──────── Records provided
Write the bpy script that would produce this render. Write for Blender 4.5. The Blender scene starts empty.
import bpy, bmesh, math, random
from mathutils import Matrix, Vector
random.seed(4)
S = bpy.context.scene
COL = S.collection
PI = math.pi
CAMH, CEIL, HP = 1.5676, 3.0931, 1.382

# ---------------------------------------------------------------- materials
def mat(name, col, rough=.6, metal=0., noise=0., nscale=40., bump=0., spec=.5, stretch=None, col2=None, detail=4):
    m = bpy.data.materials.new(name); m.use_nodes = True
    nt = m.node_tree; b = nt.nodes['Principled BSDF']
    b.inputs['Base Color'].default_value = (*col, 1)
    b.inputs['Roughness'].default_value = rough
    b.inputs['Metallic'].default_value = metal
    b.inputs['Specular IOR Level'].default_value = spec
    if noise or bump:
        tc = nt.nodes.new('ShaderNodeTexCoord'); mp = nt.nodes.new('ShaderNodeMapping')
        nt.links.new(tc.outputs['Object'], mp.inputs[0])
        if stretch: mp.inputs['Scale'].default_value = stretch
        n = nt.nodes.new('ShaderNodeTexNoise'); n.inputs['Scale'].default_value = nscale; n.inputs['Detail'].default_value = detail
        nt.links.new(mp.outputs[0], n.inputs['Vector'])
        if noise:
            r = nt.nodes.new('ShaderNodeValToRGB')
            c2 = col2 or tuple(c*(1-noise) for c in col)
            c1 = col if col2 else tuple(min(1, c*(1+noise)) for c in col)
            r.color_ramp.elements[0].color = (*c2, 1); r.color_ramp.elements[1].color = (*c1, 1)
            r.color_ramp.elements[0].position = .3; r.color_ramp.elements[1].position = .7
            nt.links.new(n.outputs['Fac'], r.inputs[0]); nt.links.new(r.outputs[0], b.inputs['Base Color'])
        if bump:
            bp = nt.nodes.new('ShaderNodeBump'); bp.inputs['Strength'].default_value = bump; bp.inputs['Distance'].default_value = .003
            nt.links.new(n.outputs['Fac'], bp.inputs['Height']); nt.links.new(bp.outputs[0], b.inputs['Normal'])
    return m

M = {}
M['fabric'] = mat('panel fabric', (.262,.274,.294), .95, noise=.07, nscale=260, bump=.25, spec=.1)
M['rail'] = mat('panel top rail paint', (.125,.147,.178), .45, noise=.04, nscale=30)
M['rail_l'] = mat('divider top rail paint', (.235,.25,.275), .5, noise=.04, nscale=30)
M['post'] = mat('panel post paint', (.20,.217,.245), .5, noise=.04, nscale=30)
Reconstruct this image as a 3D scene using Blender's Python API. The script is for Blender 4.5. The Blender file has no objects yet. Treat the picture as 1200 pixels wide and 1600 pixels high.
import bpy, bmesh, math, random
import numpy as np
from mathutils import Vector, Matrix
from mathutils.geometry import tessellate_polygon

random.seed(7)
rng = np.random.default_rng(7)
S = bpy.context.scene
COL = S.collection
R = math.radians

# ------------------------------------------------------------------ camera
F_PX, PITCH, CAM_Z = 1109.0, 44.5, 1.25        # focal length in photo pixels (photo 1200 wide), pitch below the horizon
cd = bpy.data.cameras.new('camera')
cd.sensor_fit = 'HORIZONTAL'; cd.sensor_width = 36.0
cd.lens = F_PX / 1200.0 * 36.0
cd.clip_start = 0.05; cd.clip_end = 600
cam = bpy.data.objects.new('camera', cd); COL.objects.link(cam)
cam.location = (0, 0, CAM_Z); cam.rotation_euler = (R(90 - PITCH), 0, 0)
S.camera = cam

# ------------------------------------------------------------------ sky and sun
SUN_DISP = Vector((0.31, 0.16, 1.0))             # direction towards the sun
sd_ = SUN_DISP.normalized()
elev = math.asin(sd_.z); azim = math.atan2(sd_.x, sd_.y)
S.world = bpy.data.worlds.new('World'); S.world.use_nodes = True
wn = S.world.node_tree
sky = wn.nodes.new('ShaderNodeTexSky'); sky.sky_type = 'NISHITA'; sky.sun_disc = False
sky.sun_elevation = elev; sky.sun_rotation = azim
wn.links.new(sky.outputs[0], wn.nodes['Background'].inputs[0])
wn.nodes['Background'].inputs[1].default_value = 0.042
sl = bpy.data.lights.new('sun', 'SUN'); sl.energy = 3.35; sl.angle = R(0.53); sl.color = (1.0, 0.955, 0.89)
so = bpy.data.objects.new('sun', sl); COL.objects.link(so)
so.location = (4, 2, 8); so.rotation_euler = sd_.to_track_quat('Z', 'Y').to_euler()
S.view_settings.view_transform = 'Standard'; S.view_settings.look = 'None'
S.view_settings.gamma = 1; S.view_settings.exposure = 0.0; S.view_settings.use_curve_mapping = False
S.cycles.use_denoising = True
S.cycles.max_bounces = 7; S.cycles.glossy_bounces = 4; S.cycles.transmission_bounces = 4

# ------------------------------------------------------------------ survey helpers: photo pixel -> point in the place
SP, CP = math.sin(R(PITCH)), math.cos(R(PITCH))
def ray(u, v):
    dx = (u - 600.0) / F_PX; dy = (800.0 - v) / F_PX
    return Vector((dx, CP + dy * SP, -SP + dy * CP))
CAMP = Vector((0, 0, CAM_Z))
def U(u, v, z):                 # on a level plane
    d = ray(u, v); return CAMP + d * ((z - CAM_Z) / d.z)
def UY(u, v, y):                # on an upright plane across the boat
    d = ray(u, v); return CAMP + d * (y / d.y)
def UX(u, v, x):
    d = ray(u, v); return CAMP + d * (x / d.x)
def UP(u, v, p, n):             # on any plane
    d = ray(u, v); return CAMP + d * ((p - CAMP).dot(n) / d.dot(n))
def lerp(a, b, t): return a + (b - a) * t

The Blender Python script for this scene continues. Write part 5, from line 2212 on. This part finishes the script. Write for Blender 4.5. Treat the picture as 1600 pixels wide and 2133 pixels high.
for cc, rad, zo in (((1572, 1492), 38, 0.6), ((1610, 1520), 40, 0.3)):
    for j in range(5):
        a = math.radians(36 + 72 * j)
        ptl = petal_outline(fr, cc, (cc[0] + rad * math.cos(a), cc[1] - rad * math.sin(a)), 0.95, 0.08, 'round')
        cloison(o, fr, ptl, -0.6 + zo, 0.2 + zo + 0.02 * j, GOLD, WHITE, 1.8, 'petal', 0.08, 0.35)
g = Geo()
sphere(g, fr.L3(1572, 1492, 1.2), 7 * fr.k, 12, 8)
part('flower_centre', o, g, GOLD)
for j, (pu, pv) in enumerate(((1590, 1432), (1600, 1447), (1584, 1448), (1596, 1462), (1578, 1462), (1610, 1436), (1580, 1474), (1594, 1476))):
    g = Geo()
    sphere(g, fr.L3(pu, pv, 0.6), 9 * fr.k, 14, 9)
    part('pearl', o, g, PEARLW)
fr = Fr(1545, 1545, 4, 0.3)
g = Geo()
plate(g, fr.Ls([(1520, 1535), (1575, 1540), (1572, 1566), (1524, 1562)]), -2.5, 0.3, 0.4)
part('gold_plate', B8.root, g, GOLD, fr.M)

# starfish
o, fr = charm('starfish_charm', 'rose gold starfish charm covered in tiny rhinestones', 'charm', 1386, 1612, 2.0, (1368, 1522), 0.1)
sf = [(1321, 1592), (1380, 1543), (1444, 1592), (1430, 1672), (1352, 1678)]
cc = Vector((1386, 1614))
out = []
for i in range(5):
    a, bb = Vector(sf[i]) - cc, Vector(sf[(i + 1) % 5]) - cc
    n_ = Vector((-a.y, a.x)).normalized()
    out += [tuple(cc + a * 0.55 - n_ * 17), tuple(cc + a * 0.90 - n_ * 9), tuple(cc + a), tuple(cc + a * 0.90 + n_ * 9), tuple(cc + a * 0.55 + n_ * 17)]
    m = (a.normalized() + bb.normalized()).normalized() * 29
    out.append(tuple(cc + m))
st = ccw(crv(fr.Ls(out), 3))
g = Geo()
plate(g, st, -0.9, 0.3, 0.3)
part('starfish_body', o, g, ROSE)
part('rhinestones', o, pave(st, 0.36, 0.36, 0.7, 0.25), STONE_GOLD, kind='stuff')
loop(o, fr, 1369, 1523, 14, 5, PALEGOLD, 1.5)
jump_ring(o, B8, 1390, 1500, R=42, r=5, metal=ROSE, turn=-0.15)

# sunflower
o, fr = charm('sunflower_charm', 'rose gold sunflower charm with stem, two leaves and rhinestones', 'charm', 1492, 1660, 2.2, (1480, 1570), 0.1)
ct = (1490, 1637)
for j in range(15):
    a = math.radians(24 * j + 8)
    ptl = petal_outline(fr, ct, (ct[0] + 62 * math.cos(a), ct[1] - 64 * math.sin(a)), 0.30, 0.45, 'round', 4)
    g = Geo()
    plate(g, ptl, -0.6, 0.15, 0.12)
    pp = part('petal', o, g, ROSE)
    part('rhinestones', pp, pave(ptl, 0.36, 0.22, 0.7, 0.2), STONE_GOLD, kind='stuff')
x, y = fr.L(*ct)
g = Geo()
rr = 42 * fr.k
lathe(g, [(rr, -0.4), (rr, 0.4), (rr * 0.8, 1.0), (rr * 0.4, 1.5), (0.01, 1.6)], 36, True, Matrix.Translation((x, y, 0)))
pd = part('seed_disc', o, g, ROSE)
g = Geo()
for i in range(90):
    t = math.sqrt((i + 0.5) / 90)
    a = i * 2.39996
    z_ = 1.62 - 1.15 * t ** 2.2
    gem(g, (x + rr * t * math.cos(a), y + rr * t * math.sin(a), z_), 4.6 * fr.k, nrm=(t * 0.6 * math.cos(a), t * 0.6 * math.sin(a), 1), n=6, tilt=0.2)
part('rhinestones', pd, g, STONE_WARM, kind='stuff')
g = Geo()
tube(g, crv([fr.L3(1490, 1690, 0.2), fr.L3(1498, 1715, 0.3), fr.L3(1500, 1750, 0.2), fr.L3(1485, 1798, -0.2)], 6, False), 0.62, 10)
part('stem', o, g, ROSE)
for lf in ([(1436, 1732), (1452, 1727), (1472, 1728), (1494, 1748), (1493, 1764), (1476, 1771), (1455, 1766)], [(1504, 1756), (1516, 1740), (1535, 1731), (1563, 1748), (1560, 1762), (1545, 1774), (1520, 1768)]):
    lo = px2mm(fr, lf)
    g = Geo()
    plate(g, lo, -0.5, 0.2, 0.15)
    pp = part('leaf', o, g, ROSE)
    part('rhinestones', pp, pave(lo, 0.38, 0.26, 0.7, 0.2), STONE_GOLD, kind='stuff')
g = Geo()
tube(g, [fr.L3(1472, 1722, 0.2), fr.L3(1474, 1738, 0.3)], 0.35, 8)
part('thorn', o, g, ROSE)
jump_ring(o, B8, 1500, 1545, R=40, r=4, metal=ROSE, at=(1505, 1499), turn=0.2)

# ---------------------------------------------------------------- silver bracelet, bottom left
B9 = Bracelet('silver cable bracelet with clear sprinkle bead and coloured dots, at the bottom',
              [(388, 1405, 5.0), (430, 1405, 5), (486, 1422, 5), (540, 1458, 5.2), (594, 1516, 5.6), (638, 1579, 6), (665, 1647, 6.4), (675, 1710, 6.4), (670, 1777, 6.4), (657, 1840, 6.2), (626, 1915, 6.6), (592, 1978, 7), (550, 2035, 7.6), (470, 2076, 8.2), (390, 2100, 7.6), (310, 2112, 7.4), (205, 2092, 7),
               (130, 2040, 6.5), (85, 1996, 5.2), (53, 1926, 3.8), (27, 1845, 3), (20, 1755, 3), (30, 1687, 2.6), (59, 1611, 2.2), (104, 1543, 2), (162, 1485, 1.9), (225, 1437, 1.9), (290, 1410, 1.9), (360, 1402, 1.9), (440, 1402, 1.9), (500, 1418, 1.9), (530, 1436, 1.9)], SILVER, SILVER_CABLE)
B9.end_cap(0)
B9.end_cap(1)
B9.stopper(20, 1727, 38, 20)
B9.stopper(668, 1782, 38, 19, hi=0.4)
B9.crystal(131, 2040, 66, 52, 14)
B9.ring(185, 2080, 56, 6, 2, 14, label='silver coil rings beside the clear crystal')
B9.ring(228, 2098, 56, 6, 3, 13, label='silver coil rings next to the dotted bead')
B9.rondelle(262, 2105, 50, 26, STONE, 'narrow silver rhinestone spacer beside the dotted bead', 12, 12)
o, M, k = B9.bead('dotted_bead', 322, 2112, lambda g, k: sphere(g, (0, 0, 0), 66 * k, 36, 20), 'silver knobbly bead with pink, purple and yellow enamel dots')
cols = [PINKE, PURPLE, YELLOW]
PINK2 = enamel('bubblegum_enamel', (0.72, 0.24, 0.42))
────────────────
▶ [To be done] Give again the lines from the one with "Reconstruct this image" to the one with "S.camera = cam", both lines included, exactly and with no other line.

▶ [Exercise response]
Reconstruct this image as a 3D scene using Blender's Python API. The script is for Blender 4.5. The Blender file has no objects yet. Treat the picture as 1200 pixels wide and 1600 pixels high.
import bpy, bmesh, math, random
import numpy as np
from mathutils import Vector, Matrix
from mathutils.geometry import tessellate_polygon

random.seed(7)
rng = np.random.default_rng(7)
S = bpy.context.scene
COL = S.collection
R = math.radians

# ------------------------------------------------------------------ camera
F_PX, PITCH, CAM_Z = 1109.0, 44.5, 1.25        # focal length in photo pixels (photo 1200 wide), pitch below the horizon
cd = bpy.data.cameras.new('camera')
cd.sensor_fit = 'HORIZONTAL'; cd.sensor_width = 36.0
cd.lens = F_PX / 1200.0 * 36.0
cd.clip_start = 0.05; cd.clip_end = 600
cam = bpy.data.objects.new('camera', cd); COL.objects.link(cam)
cam.location = (0, 0, CAM_Z); cam.rotation_euler = (R(90 - PITCH), 0, 0)
S.camera = cam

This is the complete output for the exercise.